Why didn’t I just say to hell with him and walk right out? Well, with a narcissist, there are beginner moves and advanced moves. Challenging your reality is an advanced move, so by the time a narcissist is using it on you, you’re a different person than you used to be. 

Early in the relationship, a narcissist will love bomb you. Next, they’ll isolate you. Then, they’ll control what you eat, wear, or say. Later, after they’ve eroded who you are, gaslighting is the narcissist’s coup de grace. 

The first half of our marriage was no picnic, but I wasn’t yet an utter shell of myself. I had certainly begun to tailor my likes, my clothing, and even my choice of words to things that were less likely to set  Jerkface off.

The blatant dismantling of reality didn’t happen until we’d been together for a while and I’d learned all the basic dance moves.
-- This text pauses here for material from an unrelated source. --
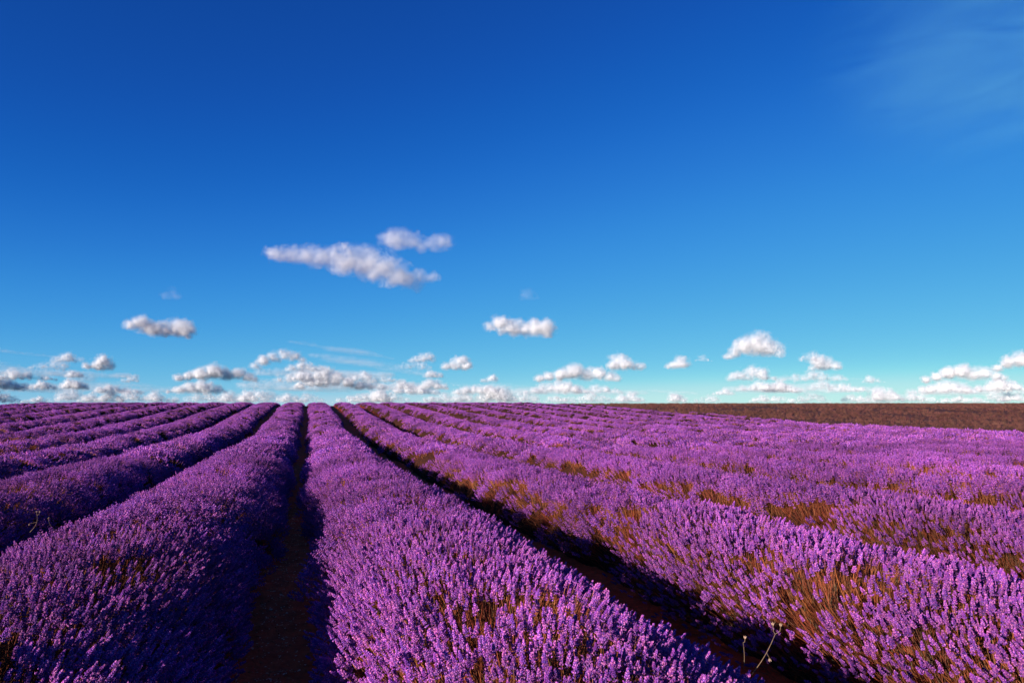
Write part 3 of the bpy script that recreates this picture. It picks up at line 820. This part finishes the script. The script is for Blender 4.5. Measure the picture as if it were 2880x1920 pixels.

The horror is that there were other advanced moves once gaslighting was in the picture:  

  • “Accidentally” hitting me in the face while he was “sleeping”
  • Getting in my space so much that he would be literally stepping on my toes and preventing me from moving in my own house
  • Blowing in my face like I was a candle to extinguish (truly odd and disturbing) when I dared laugh, or try to have a real conversation with him
  • Getting drunk and calling me a bitch, and following it up with a violent kiss/ licking my teeth, and then as if that wasn’t enough, whispering a racial slur in my ear that was not only offensive and disturbing but antiquated AND not even the race that I am

While those abuses were horrifying, the gaslighting was the most insidious. I started keeping (and hiding) a journal so that I could refer back to it for a record of the truth, and I started telling friends and some family members what was going on, and of course asking them if this was just two people fighting or if this was something more.

It was definitely something more. It was verbal and emotional abuse, veering steadily into the physical realm. The physical nature of the abuse did make it somehow easier to consider leaving for good, but the gaslighting (although I didn’t know what it was called back then) made it imperative.

By lying to me about me, my experience, my truth, Jerkface was killing me. Not taking my breath away. Not making my heart stop beating. But killing who I was, taking away my experience, denying my very reality.

To find my way back to myself, I needed to leave. And leave I did. Finally. And this time I never went back.